Records supplied:
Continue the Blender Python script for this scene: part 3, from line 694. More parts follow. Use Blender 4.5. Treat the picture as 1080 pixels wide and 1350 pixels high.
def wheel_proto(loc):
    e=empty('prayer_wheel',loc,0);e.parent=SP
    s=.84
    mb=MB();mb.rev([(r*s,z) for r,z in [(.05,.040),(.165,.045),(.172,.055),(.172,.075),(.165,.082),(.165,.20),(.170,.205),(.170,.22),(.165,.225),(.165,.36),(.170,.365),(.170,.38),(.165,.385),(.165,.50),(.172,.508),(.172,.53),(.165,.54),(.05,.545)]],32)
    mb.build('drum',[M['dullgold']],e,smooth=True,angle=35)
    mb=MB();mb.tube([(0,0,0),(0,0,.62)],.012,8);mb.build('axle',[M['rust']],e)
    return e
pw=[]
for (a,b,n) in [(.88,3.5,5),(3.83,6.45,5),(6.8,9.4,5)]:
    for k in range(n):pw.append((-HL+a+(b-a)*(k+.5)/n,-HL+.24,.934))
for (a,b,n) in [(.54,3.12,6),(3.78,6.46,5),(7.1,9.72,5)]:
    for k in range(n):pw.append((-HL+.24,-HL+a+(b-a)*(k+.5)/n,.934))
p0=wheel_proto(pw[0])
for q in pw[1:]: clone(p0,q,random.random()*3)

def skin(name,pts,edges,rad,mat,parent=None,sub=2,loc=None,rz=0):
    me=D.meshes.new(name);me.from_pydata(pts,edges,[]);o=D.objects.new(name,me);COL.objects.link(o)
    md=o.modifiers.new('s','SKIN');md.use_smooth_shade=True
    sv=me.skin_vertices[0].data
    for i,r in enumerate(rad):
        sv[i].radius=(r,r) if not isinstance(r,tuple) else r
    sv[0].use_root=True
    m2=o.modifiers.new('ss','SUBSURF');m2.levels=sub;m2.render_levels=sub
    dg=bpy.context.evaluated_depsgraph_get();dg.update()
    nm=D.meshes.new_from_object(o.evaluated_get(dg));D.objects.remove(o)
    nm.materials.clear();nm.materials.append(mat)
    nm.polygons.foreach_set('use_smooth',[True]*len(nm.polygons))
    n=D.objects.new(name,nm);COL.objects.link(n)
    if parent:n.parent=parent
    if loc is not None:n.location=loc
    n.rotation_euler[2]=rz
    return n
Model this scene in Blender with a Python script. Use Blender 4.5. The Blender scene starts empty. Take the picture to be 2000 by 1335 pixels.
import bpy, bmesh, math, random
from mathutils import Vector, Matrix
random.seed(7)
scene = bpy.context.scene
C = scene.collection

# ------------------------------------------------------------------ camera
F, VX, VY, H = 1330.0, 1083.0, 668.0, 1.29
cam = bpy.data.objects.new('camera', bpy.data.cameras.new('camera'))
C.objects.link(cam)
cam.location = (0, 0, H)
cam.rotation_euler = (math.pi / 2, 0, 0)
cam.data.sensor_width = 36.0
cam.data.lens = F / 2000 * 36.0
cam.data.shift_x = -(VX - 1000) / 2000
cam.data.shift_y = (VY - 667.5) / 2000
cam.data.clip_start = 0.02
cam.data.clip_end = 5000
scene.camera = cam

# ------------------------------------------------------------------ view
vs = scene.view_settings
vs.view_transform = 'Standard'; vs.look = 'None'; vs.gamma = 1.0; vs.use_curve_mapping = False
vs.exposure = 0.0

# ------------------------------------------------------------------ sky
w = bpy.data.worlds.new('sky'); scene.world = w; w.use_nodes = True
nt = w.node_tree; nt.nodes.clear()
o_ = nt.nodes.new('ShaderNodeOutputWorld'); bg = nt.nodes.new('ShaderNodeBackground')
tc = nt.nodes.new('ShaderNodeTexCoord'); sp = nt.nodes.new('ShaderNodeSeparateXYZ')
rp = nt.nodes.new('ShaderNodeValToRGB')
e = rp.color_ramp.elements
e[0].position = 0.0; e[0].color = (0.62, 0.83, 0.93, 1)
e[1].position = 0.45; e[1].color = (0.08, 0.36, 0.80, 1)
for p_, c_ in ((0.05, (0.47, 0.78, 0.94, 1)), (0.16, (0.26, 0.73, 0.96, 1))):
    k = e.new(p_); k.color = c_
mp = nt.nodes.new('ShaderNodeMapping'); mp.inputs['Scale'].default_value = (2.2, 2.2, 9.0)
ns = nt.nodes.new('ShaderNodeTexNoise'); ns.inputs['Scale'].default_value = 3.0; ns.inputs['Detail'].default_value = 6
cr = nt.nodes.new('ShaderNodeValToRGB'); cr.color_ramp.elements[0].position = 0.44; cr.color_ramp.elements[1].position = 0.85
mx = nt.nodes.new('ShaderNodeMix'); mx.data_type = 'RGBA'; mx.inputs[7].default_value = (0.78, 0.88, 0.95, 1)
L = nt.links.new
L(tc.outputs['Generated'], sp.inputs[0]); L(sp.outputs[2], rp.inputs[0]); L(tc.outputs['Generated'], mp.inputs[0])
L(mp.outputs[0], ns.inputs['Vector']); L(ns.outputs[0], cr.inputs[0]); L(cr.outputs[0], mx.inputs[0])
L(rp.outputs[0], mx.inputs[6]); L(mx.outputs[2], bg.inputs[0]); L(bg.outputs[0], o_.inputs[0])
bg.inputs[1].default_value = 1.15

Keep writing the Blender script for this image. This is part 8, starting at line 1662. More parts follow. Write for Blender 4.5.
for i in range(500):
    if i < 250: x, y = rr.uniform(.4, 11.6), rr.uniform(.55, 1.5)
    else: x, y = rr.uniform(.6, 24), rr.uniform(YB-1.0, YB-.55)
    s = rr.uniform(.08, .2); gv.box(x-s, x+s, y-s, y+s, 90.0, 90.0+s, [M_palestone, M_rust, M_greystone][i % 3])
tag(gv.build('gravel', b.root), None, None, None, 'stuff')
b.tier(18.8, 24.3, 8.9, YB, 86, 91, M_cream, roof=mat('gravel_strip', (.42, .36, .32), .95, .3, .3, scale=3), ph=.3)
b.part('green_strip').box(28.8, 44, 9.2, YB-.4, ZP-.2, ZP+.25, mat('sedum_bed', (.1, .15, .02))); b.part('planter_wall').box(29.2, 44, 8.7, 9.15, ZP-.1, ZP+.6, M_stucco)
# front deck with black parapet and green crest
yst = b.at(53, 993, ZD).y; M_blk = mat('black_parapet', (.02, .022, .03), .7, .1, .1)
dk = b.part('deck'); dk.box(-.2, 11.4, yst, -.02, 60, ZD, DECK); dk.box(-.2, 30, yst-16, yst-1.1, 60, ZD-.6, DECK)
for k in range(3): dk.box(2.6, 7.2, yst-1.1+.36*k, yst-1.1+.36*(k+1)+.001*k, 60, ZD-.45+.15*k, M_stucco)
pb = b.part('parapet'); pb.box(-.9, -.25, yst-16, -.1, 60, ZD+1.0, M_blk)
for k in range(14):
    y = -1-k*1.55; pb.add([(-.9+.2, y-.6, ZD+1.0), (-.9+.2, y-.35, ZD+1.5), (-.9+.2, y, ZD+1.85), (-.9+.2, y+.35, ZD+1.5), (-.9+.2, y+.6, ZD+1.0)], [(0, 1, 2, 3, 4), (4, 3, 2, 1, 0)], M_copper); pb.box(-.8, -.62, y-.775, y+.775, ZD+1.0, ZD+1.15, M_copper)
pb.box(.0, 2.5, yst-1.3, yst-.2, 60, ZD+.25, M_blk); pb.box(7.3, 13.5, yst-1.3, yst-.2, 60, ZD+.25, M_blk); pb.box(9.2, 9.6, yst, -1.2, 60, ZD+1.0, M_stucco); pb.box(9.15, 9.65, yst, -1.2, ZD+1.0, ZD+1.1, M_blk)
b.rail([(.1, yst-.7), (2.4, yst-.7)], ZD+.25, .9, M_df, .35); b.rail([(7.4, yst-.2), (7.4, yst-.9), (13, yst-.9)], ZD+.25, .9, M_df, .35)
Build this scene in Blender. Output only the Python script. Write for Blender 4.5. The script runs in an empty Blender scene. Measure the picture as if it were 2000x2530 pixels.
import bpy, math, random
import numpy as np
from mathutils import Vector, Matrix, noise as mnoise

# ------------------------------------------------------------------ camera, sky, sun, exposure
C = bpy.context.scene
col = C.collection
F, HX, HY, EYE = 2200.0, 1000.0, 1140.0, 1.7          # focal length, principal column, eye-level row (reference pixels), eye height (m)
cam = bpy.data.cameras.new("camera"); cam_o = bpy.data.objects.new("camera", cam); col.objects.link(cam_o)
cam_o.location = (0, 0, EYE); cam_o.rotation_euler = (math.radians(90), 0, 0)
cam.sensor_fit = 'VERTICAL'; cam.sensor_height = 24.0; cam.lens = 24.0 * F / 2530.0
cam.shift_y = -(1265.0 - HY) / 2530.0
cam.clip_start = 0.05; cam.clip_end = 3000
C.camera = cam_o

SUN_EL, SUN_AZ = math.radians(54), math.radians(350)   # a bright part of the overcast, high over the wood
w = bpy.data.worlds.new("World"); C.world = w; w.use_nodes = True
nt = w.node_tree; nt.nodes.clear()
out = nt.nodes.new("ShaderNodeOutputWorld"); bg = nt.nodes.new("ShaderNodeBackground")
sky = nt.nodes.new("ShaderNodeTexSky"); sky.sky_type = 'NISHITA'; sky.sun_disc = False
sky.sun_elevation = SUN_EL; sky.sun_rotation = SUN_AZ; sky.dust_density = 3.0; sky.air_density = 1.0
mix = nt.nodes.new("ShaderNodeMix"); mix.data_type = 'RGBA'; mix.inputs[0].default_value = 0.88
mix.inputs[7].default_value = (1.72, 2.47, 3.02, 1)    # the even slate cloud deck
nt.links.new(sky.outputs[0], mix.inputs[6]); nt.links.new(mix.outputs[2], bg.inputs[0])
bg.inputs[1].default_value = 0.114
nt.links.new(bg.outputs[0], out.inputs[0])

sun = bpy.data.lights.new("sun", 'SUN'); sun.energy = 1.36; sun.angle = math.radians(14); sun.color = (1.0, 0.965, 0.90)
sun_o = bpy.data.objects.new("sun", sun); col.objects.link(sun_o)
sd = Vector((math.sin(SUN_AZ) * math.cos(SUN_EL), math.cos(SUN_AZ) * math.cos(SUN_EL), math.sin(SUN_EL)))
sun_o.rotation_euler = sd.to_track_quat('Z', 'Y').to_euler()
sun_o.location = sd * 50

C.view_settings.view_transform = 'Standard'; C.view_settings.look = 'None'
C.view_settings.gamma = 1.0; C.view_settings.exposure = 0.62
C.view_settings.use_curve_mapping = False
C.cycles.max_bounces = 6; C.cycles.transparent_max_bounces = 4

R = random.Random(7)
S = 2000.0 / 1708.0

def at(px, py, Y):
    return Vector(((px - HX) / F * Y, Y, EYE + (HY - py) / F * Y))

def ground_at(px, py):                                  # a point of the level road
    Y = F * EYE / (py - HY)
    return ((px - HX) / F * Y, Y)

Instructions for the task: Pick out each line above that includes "part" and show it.

Task solution:
Continue the Blender Python script for this scene: part 3, from line 694. More parts follow. Use Blender 4.5. Treat the picture as 1080 pixels wide and 1350 pixels high.
Keep writing the Blender script for this image. This is part 8, starting at line 1662. More parts follow. Write for Blender 4.5.
b.part('green_strip').box(28.8, 44, 9.2, YB-.4, ZP-.2, ZP+.25, mat('sedum_bed', (.1, .15, .02))); b.part('planter_wall').box(29.2, 44, 8.7, 9.15, ZP-.1, ZP+.6, M_stucco)
dk = b.part('deck'); dk.box(-.2, 11.4, yst, -.02, 60, ZD, DECK); dk.box(-.2, 30, yst-16, yst-1.1, 60, ZD-.6, DECK)
pb = b.part('parapet'); pb.box(-.9, -.25, yst-16, -.1, 60, ZD+1.0, M_blk)
SUN_EL, SUN_AZ = math.radians(54), math.radians(350)   # a bright part of the overcast, high over the wood